OPINION

The rule of four

The modern confirmation process for the Supreme Court is full of rules: the Ginsburg Rule, the Biden Rule, the Reid Rule and the McConnell Rule. Often their definitions and their relevance are hotly contested. What isn't contested is that the court itself has a widely recognized and easily understood rule: the rule of four. That rule is key to understanding the full impact of confirming Judge Brett Kavanaugh to the court.

The rule of four holds that for the court to grant certiorari to hear and decide a case, four of its members must vote to do so.

We don't know how often Chief Justice John Roberts Jr. has withheld a vote to "grant cert" in the 13 years he has held the job, leaving his three generally more conservative colleagues without the necessary fourth vote, because the chief justice worried about either his own or Justice Anthony Kennedy's vote going the wrong way when it came to the merits. How often did discretion rule when the chief's vote was cast not to hear a case?

Assuming Kavanaugh is confirmed--and it looks like a done deal if his hearings go well--suddenly Roberts will be presiding over cert votes in which his quartet of more like-minded colleagues are for hitting the gas, whether or not he wants to tap the brakes. Cases involving religious freedom and especially cases of regulatory "takings" without compensation can go from near zero to 70 in a hurry.

Thus the strategic dynamic of the court is vastly different come October with Kavanaugh among the nine. Want to put an end to the vestiges of government-sponsored affirmative action sooner rather than later? Grant cert in the fall in one the 8,000 petitions in which the issue is presented.

It takes a world of pressure off Roberts not to have to worry about Kennedy's often unusual and solitary views of the jurisprudential world. Roberts has been a great guardian of the court's reputation as an institution. But if he is reinforced now with four like-minded colleagues instead of three and safe from being on the losing end of 5-to-4 rulings with Kennedy on the other side? It has been 30 years of waiting for the chance to return the court to its common-sense moorings. The promised land is in sight.
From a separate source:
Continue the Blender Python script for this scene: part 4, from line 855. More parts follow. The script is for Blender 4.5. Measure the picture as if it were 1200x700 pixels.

I don't think it is prudent to minimize that, while Kavanaugh is very much a center-right jurist, the court has been laboring under the handicap of Kennedy's whimsy for a long time. Roberts is an excellent captain of the conference, but there probably will be four colleagues come October who will want to row faster and in a much more direct fashion than did Kennedy. That's the rule of four, and it's what matters most in the new era the court is entering.